Bugün çatışan Burhan ve Dagalo, Ömer el-Beşir’in koltuğundan edilmesinde beraber hareket etmişlerdi ve Beşir sonrası devlete ait güç yapılanmasını beraber paylaşmışlardı. Şimdi birbirlerine düştüler. Bu birbirine düşme; güç mücadelesi, silahlı güçlerin birbirine entegrasyonuyla ilgili sorunlardan ve kendi iç uyumsuzluklarından kaynaklansa (veya kaynaklanıyor gözükse) bile Sudan’a çok ağır bir bedel ödetecek. Çünkü araya her zaman kaşınmaya neden olacak bir kan girdi. Şu safhada daha fazla kanın akmasını engellemek, yaranın ve düşmanlaşmanın derinleşmesini engelleyecek şekilce çaba göstermek bile büyük önem taşıyor.

Ki bu çatışmaların sadece iki farklı güç komutanının mücadelesinden çok daha ötede yapısal, demografik, teolojik sorunlardan, bölgesel ve küresel angajmanlardan ve dış yönlendirmelerden beslendiği çok açık.

Temel sorun da bu zaten…

***

Ordu, güvenlik, istihbarat ve polisin başkomutanı General Abdülfettah el-Burhan bağlı bu güçlerle, aslında o da Sudan’a özgü hafif silahlı paramiliter kamusal bir güç olan Hızlı Destek Kuvvetleri (HDK) arasında yaşanan bu çatışmalar Sudan’ı yeni bir parçalanmaya götürür mü? 
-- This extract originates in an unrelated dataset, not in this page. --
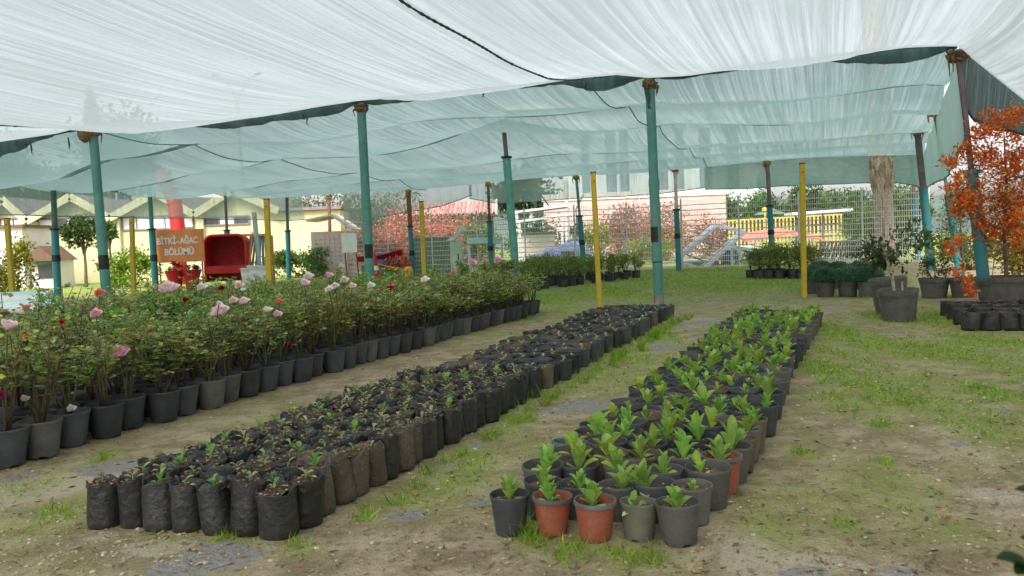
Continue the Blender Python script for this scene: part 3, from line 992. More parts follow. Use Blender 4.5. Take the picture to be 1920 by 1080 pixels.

General Burhan, devlet güçlerinin desteğine sahip olsa da HDK'nın Komutanı Hımidti (Muhammed Hamdan Dagalo), Dagalo aşireti başta olmak üzere ülkenin kırsalında egemen olan pek çok demografik gücün desteğini elinde tutuyor ve kamusal güçler içinde karşılıklı geçişler mevcut.

Çatışmalar durmaz kuvvetler içinde ortak irade ve bütünlük tesis edilemezse, ülke içinde bütünlüğü sarsıcı bölgesel gruplaşmalar olursa, ülke bir bölünmeye gidebilir. Çünkü güvenlik kuvvetleri içindeki bölünme ve karşıtlaşmalar, etnik, dil ve inanç temelli bölgeselleşmeler bir ülkenin bölünmesi adına en büyük riski ortaya koyar.

O yüzden başta Türkiye olmak üzere sorunu "Sudan bütünlüğü" üzerinden çözmeye yönelik çabalar büyük önem taşıyor.